Shen Yun Umut Getiriyor

Ancak Japonlar Çinli değildir ve Çin’e dair anlayışları dolaylıdır. Çin’in geleneksel kültürünün gerçekten canlanması için bunu Çinlilerin yapması gerekir.

2006 yılında, bir grup yurtdışındaki Çinli sanatçı, geleneksel Çin kültürünü canlandırmayı misyon edindi ve Amerika Birleşik Devletleri’nin New York kentinde Shen Yun Gösteri Sanatları Topluluğunu kurdu. Topluluğun üyeleri Doğruluk, Merhamet ve Hoşgörü ilkelerine bağlıdır. Sanatsal becerilerini geliştirirken ahlaki standartlarını ve ruhsal seviyelerini de yükseltirler. Her yıl yeni bir program seti hazırlayıp dünya çapında turnelere çıkarlar. İster müzik, ister dans, kostümler, dinamik sahne dekoru veya gösterilerin içeriği olsun, program tamamen saf, geleneksel Çin kültürüdür ve ÇKP kültüründen en ufak bir iz bile taşımaz.

Shen Yun müzisyenleri, geleneksel Çin enstrümanları olan gong, davul, erhu, pipa, tahta balık ve guzheng’i Batı müzik armonisi teknikleriyle ustalıkla birleştirerek geleneksel Çin ezgilerini sergiler.
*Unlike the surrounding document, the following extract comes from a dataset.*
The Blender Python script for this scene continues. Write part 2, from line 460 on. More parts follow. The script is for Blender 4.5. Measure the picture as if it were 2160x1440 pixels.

Shen Yun ayrıca geleneksel bel kanto (güzel şarkı söyleme) yöntemini de yeniden canlandırmıştır.

Her müzik parçası kalplere dokunur ve insanlarda unutulmaz bir iz bırakır. İnsanlar Shen Yun’u över ve bazıları şöyle der: “Bu müzik cennetten geliyor,” “Çok güçlü bir enerjisi var,” ve “Gerçekten harika.”

Shen Yun programının perdesi açıldığında bir gong sesi duyulur ve görkemli müzik yankılanır. Seyirci, kendini Çin’in 5.000 yıllık medeniyetinin sahnelerinde bulur. Birçok izleyici gözyaşlarına boğulduğunu veya bu harika hissin insan diliyle tarif edilemeyecek kadar etkileyici olduğunu söyler.

Shen Yun dünyayı dolaştı. Ne yazık ki Shen Yun henüz Çin’de sahnelenmedi, ancak gösterileri izleyen birçok Çinli, Shen Yun ve klasik Çin kültürünün Çin’e geri döneceği günü sabırsızlıkla beklediklerini söylüyor.